When Jim Breuer Opened for Metallica, the Band Asked Him Not to Do Stand-Up

Metallica was thinking less jokes, more T-shirt cannons

Comedians generally don’t have good experiences opening for music acts but don’t count Jim Breuer among that group. He seems thrilled to have been the opener for his heroes Metallica even though the heavy metal legends had an unusual request for the comedian: Don’t do comedy.

When Metallica made its initial ask about Breuer working as the band’s opening act, the comic was stoked, he told Alabama news outlet AL.com. But he wasn’t necessarily expecting the follow-up request that he not do stand-up. The comic didn’t get it. If he didn’t tell jokes, then what would he do? “Sort of just entertain the crowd before we come up. You know, like maybe shoot off T-shirts and stuff like that.”

Ask a comedian not to do comedy?
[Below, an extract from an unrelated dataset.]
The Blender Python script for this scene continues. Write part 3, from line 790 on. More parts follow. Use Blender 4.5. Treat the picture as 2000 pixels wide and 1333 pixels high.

Breuer needed clarification, so he sought out the counsel of drummer Lars Ulrich: “Jim, you’ve been around us a long time. You’re a huge fan. We had you on our 30-year anniversary. You interviewed us. You know us, and you know the crowd better than anyone. Just give them a ‘quote’ experience.”

“And here’s the most important thing,” Ulrich told Breuer. “You don’t have to be funny.”

Could the band be any clearer? It wanted Jim Breuer the Guy with the T-Shirt Cannon, not Jim Breuer the Comic with Jokes About Cancel Culture. Instead, Ulrich suggested Breuer share some travel tales. “Tell the stories that you’ve gone on vacations with us. Tell the stories about how you and James went to Disney World with your kids,” the drummer said. “I entirely leave all that up to you. You’re the creator. I’m not stepping on your art. You do what you got to do.”

Why ask Breuer in the first place if he wasn’t going to tell jokes? It’s because the opening bands were getting destroyed. “Our crowd is so die-hard, they don’t show up for the bands,” Breuer remembers Ulrich telling him. “It’s a bummer for them. It’s a bummer for us. So we’re gonna try this.”

Breuer says Metallica’s “no comedy” plan worked great. He united the crowd with games like Let’s Find the Oldest Metal Head in the Arena. The key, he says, was letting the crowd know that they were all in this together — and they all wanted the same thing.

“The quicker we’re done with this, the quicker we can get Metallica,” was Breuer’s message to the audience. “But in the meantime, I just want to make sure you guys aren’t pissed.”